Thursday, April 29, 2010

Another Look at Nook: After Upgrade #3

This past weekend my Barnes & Noble Nook received a software upgrade, which would make this the third since the launch of this e-Reader.

In two previous Blog posts, part one and part two, I gave my impressions of the Nook and discussed the positives and negatives. Throughout I kept mentioning how an additional upgrade could significantly make this a better device.

So I was glad to learn of this latest download and had high hopes regarding its impact.

Unfortunately, instead of an improved reading device, what I got instead was the addition of games like chess and sudoku, the option to surf the web, and a few other revisions. You can read about all the new features here.

Now I don't know if there's been any huge demand from Nook users for such applications, but as far as I'm concerned, even if there was, B&N should have ignored it. This was an opportunity to once and for all address a number of key negatives plaguing this e-Reader. Most notably the refresh rate between page turns, which does now appear to be a tad faster, but still suffers from an odd meshing of the text as it changes from one page to the next. It's kind of hard to describe, but for a split second the page you're reading and the page you're about to read blend together displaying a black blob. It's really disappointing that upgrade #3 didn't at least manage to improve this experience so it would be as good, if not better, than when reading on Amazon's Kindle.

But let's talk about the Chess and Sudoku for a moment. The question here is why. Why bother adding these features when what most people are looking for is simply a great e-Reader. It would be one thing if the Nook was a device that was more like an iPad with a full color screen, but instead the chess board or the sudoku boxes appear in both the E-ink screen and the narrow color screen making for a dual experience that is split in two and ultimately unsatisfying. Plus the chess board is not fully visible on the color screen, so you have to constantly scroll up and down to view and move the pieces, which is very awkward. However, even within this small view size, the color looks so much better than the grey and white display above that the comparison just illustrates how visuals like these long to be in color and will have you wishing the screen above was just as vibrant.
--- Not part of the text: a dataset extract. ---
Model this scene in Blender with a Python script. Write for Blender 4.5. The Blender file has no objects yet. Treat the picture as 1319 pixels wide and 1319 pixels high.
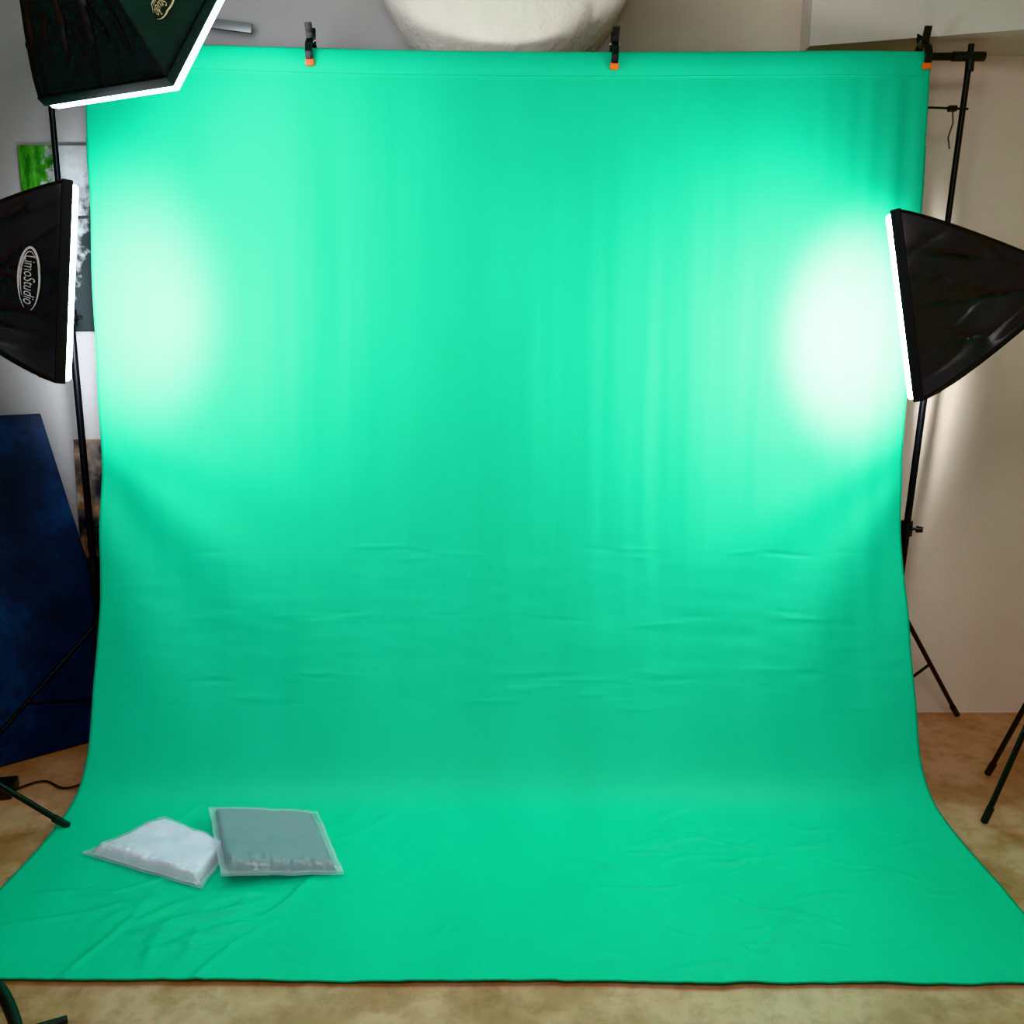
import bpy, bmesh, math, random
from mathutils import Vector, Matrix, noise
random.seed(4)
C = bpy.context.scene.collection
V = Vector
bpy.context.scene.view_settings.view_transform = 'Khronos PBR Neutral'

# ------------------------------------------------------------ helpers
def link(o):
    C.objects.link(o); return o

def mesh_obj(name, verts, faces, mat=None, smooth=False, parent=None, base=None, mats=None, midx=None):
    if base is not None:
        b = V(base); verts = [V(v) - b for v in verts]
    me = bpy.data.meshes.new(name)
    me.from_pydata([tuple(v) for v in verts], [], faces)
    me.update()
    if mat: me.materials.append(mat)
    if mats:
        for m in mats: me.materials.append(m)
    if midx:
        for p, i in zip(me.polygons, midx): p.material_index = i
    if smooth:
        for p in me.polygons: p.use_smooth = True
    o = link(bpy.data.objects.new(name, me))
    if parent is not None: o.parent = parent
    return o

class Geo:
    """collects verts / faces in world coordinates"""
    def __init__(s): s.v = []; s.f = []
    def add(s, v, f):
        n = len(s.v); s.v += [V(x) for x in v]; s.f += [[i + n for i in q] for q in f]
    def tube(s, a, b, r1, r2=None, n=14, cap=True):
        a = V(a); b = V(b); r2 = r1 if r2 is None else r2
        d = (b - a).normalized()
        x = d.orthogonal().normalized(); y = d.cross(x)
        vs = []
        for c, r in ((a, r1), (b, r2)):
            for i in range(n):
                t = 2 * math.pi * i / n
                vs.append(c + x * math.cos(t) * r + y * math.sin(t) * r)
        fs = [[i, (i + 1) % n, n + (i + 1) % n, n + i] for i in range(n)]
        if cap: fs += [list(range(n))[::-1], list(range(n, 2 * n))]
        s.add(vs, fs)
    def path(s, pts, r, n=10):
        pts = [V(p) for p in pts]; vs = []
        rr = r if isinstance(r, (list, tuple)) else [r] * len(pts)
        ref = V((0.13, 0.21, 0.97)).normalized()
        for k, p in enumerate(pts):
            d = (pts[min(k + 1, len(pts) - 1)] - pts[max(k - 1, 0)]).normalized()
            x = d.cross(ref)
            if x.length < 1e-3: x = d.orthogonal()
            x.normalize(); y = d.cross(x)
            for i in range(n):
                t = 2 * math.pi * i / n
                vs.append(p + (x * math.cos(t) + y * math.sin(t)) * rr[k])
        fs = []
        for k in range(len(pts) - 1):
            for i in range(n):
                fs.append([k * n + i, k * n + (i + 1) % n, (k + 1) * n + (i + 1) % n, (k + 1) * n + i])
        fs += [list(range(n))[::-1], list(range((len(pts) - 1) * n, len(pts) * n))]
        s.add(vs, fs)
    def box(s, c, sx, sy, sz, M=None, bev=0.0):
        bm = bmesh.new(); bmesh.ops.create_cube(bm, size=1)
        bmesh.ops.scale(bm, vec=(sx, sy, sz), verts=bm.verts)
        if bev: bmesh.ops.bevel(bm, geom=bm.edges[:], offset=bev, segments=2, affect='EDGES', profile=0.6)
        if M is not None: bmesh.ops.transform(bm, matrix=M, verts=bm.verts)
        bmesh.ops.translate(bm, vec=V(c), verts=bm.verts)
        bm.verts.index_update()
        s.add([v.co.copy() for v in bm.verts], [[v.index for v in f.verts] for f in bm.faces]); bm.free()
    def sphere(s, c, r, n=12, sc=(1, 1, 1)):
        bm = bmesh.new(); bmesh.ops.create_uvsphere(bm, u_segments=n, v_segments=n // 2 + 2, radius=r)
        bmesh.ops.scale(bm, vec=sc, verts=bm.verts)
        bmesh.ops.translate(bm, vec=V(c), verts=bm.verts); bm.verts.index_update()
        s.add([v.co.copy() for v in bm.verts], [[v.index for v in f.verts] for f in bm.faces]); bm.free()
    def obj(s, name, mat, parent=None, base=(0, 0, 0), smooth=True):
        o = mesh_obj(name, s.v, s.f, mat, smooth, parent, base)
        if smooth:
            try: o.data.set_sharp_from_angle(angle=math.radians(38))
            except Exception: pass
        return o

def empty(name, loc, label, cat, group=None):
    e = link(bpy.data.objects.new(name, None)); e.location = loc; e.empty_display_size = 0.1
    tag(e, label, cat, group); return e
def tag(o, label, cat, group=None):
    o["label"] = label; o["category"] = cat
    if group: o["group"] = group
def sm(a, b, x):
    t = min(1, max(0, (x - a) / (b - a))); return t * t * (3 - 2 * t)

# ------------------------------------------------------------ materials
def mat(name, col, rough=0.5, metal=0.0, spec=0.5, coat=0.0, sheen=0.0):
    m = bpy.data.materials.new(name); m.use_nodes = True
    b = m.node_tree.nodes["Principled BSDF"]
    b.inputs["Base Color"].default_value = (*col, 1); b.inputs["Roughness"].default_value = rough
    b.inputs["Metallic"].default_value = metal; b.inputs["Specular IOR Level"].default_value = spec
    b.inputs["Coat Weight"].default_value = coat; b.inputs["Sheen Weight"].default_value = sheen
    return m
def N(m, t, **kw):
    n = m.node_tree.nodes.new(t)
    for k, v in kw.items(): setattr(n, k, v)
    return n
def L(m, a, b): m.node_tree.links.new(a, b)
def bsdf(m): return m.node_tree.nodes["Principled BSDF"]
def noise_node(m, scale, detail=4, rough=0.5, vscale=None, coord='Object'):
    tc = N(m, 'ShaderNodeTexCoord'); mp = N(m, 'ShaderNodeMapping')
    if vscale: mp.inputs['Scale'].default_value = vscale
    L(m, tc.outputs[coord], mp.inputs[0])
    n = N(m, 'ShaderNodeTexNoise'); n.inputs['Scale'].default_value = scale
    n.inputs['Detail'].default_value = detail; n.inputs['Roughness'].default_value = rough
    L(m, mp.outputs[0], n.inputs['Vector']); return n
def ramp(m, src, stops):
    r = N(m, 'ShaderNodeValToRGB'); e = r.color_ramp.elements
    while len(e) < len(stops): e.new(0.5)
    for k, (p, c) in enumerate(stops): e[k].position = p; e[k].color = (*c, 1)
    L(m, src, r.inputs[0]); return r
def bump(m, src, strength, dist=0.01, prev=None):
    b = N(m, 'ShaderNodeBump'); b.inputs['Strength'].default_value = strength; b.inputs['Distance'].default_value = dist
    L(m, src, b.inputs['Height'])
    if prev: L(m, prev.outputs[0], b.inputs['Normal'])
    L(m, b.outputs[0], bsdf(m).inputs['Normal']); return b

def plaster(name, c1, c2, bs=0.25, bd=0.01):
    m = mat(name, c1, 0.85, spec=0.2)
    n = noise_node(m, 1.3, 6, 0.6); r = ramp(m, n.outputs[0], [(0.3, c1), (0.7, c2)])
    L(m, r.outputs[0], bsdf(m).inputs[0])
    n2 = noise_node(m, 35, 5, 0.6); bump(m, n2.outputs[0], bs, bd); return m
M_wall = plaster("wall_plaster", (0.76, 0.62, 0.53), (0.84, 0.70, 0.60))
M_wallL = plaster("wall_plaster_cool", (0.42, 0.42, 0.44), (0.52, 0.52, 0.54))
M_ceil = plaster("ceiling_plaster", (0.6, 0.58, 0.56), (0.65, 0.62, 0.6))
M_sof = plaster("soffit_plaster", (0.66, 0.58, 0.53), (0.72, 0.64, 0.58))
M_col = plaster("column_plaster", (0.62, 0.56, 0.50), (0.78, 0.72, 0.66), 0.6, 0.02)

M_floor = mat("floor_concrete", (0.4, 0.3, 0.2), 0.45, spec=0.4)
n = noise_node(M_floor, 2.2, 9, 0.62); r = ramp(M_floor, n.outputs[0], [(0.28, (0.34, 0.16, 0.09)), (0.43, (0.50, 0.26, 0.155)), (0.54, (0.66, 0.385, 0.26)), (0.66, (0.52, 0.27, 0.16)), (0.8, (0.68, 0.44, 0.32))])
n2 = noise_node(M_floor, 12, 8, 0.72); r2 = ramp(M_floor, n2.outputs[0], [(0.35, (0.55, 0.5, 0.45)), (0.52, (1, 1, 1))])
mx = N(M_floor, 'ShaderNodeMixRGB', blend_type='MULTIPLY'); mx.inputs[0].default_value = 0.55
L(M_floor, r.outputs[0], mx.inputs[1]); L(M_floor, r2.outputs[0], mx.inputs[2]); L(M_floor, mx.outputs[0], bsdf(M_floor).inputs[0])
bump(M_floor, n2.outputs[0], 0.15, 0.004)

M_green = mat("green_muslin", (0.012, 0.52, 0.31), 0.6, spec=0.45, sheen=0.0)
n = noise_node(M_green, 2.0, 5, 0.55, (1.6, 0.5, 0.35)); r = ramp(M_green, n.outputs[0], [(0.3, (0.006, 0.545, 0.295)), (0.7, (0.010, 0.605, 0.345))])
L(M_green, r.outputs[0], bsdf(M_green).inputs[0])
n1 = noise_node(M_green, 3.0, 6, 0.6, (4.0, 2.0, 0.35)); b1 = bump(M_green, n1.outputs[0], 0.10, 0.02)
n2 = noise_node(M_green, 260, 2, 0.5); bump(M_green, n2.outputs[0], 0.12, 0.002, b1)
M_hem = mat("dark_green_hem", (0.01, 0.28, 0.16), 0.8)

def black_fabric(name, c, rough):
    m = mat(name, c, rough, spec=0.8)
    n = noise_node(m, 3.0, 2, 0.4); b = bump(m, n.outputs[0], 0.4, 0.08)
    n2 = noise_node(m, 300, 2, 0.5); bump(m, n2.outputs[0], 0.08, 0.001, b); return m
M_bf = black_fabric("black_nylon", (0.013, 0.014, 0.019), 0.38)
M_rim = mat("black_webbing", (0.014, 0.014, 0.017), 0.7)
M_blk = mat("black_metal", (0.012, 0.012, 0.014), 0.35, metal=0.3)
M_pl = mat("black_plastic", (0.010, 0.010, 0.011), 0.4)
M_chr = mat("dull_steel", (0.55, 0.55, 0.56), 0.3, metal=1.0)
M_org = mat("orange_plastic", (0.9, 0.15, 0.015), 0.4)
M_logo = mat("white_print", (0.7, 0.7, 0.72), 0.6)
M_logo2 = mat("gold_print", (0.8, 0.66, 0.42), 0.5)
M_rub = mat("black_rubber", (0.010, 0.010, 0.010), 0.6)
def emis(name, s, c=(0.93, 0.97, 1.0)):
    m = bpy.data.materials.new(name); m.use_nodes = True; nt = m.node_tree; nt.nodes.clear()
    o = nt.nodes.new('ShaderNodeOutputMaterial'); e = nt.nodes.new('ShaderNodeEmission')
    e.inputs[0].default_value = (*c, 1); e.inputs[1].default_value = s
    nt.links.new(e.outputs[0], o.inputs[0]); return m

# ------------------------------------------------------------ room
WY = 3.72; XL, XR, YB, ZC = -3.2, 3.0, -2.2, 3.3
def structure(o): o["kind"] = "structure"; return o
def slab(name, x0, x1, y0, y1, z0, z1, m):
    g = Geo(); g.box(((x0 + x1) / 2, (y0 + y1) / 2, (z0 + z1) / 2), x1 - x0, y1 - y0, z1 - z0)
    return structure(g.obj(name, m, smooth=False))
slab("floor", XL, XR, YB, WY, -0.1, 0, M_floor)
wb = slab("wall_back", XL, XR, WY, WY + 0.1, 0, ZC, M_wall)
M_wall_mix = plaster("wall_plaster_two_tone_shadow", (0.76, 0.62, 0.53), (0.84, 0.70, 0.60))
m = M_wall_mix; tc = N(m, 'ShaderNodeTexCoord'); sp = N(m, 'ShaderNodeSeparateXYZ'); L(m, tc.outputs['Object'], sp.inputs[0])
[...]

But, playing the games is not nearly as awkward as trying to surf the web. I know technically this device can access the Internet, but it should be kept a secret because the experience is extremely clunky, difficult to navigate, and visually unpleasant. This attempt to position the Nook as a multi-purpose device was a poor decision and should've been reconsidered. All these new features do, in a world where Apple's iPad exists, is shine a big spotlight on the shortcomings of the Nook's capabilities. And I say this with no joy because I believe this device has real potential and could be a very good e-Reader that has an advantage in that it can be improved every few months with software refinements, but NOT if this trend continues.

Barnes & Noble wisely took a page from the iPhone by releasing an e-reader with minimal buttons so that 98% of the functions would be executed on a small color touch-screen, where the look and navigation can be changed dramatically. But this wise choice is not being used to their benefit. Instead of wasting precious programming time on games and poor web browsing, there should be much more focus on developing a great reading experience so all future upgrades are viewed as true improvements, not distractions. Being able to change the way the device works without requiring customers to invest in a new version of the Nook gives B&N the opportunity to recognize the customer's needs and deliver them over and over, each time gaining consumer confidence and loyalty.

My conclusion is such enhancements are meant to justify the current $259 price tag for the Nook, especially when it won't be too long before multi-functional devices like the iPad and Dell's Mini 5 Tablet will be priced competitively.

And now two new Nook devices are on the way? I have to say it's difficult to get excited about such an announcement when the current version has a few key remaining issues that need improvement.

Anyone else tried the Nook after this latest upgrade? If so, I'd love to hear your thoughts.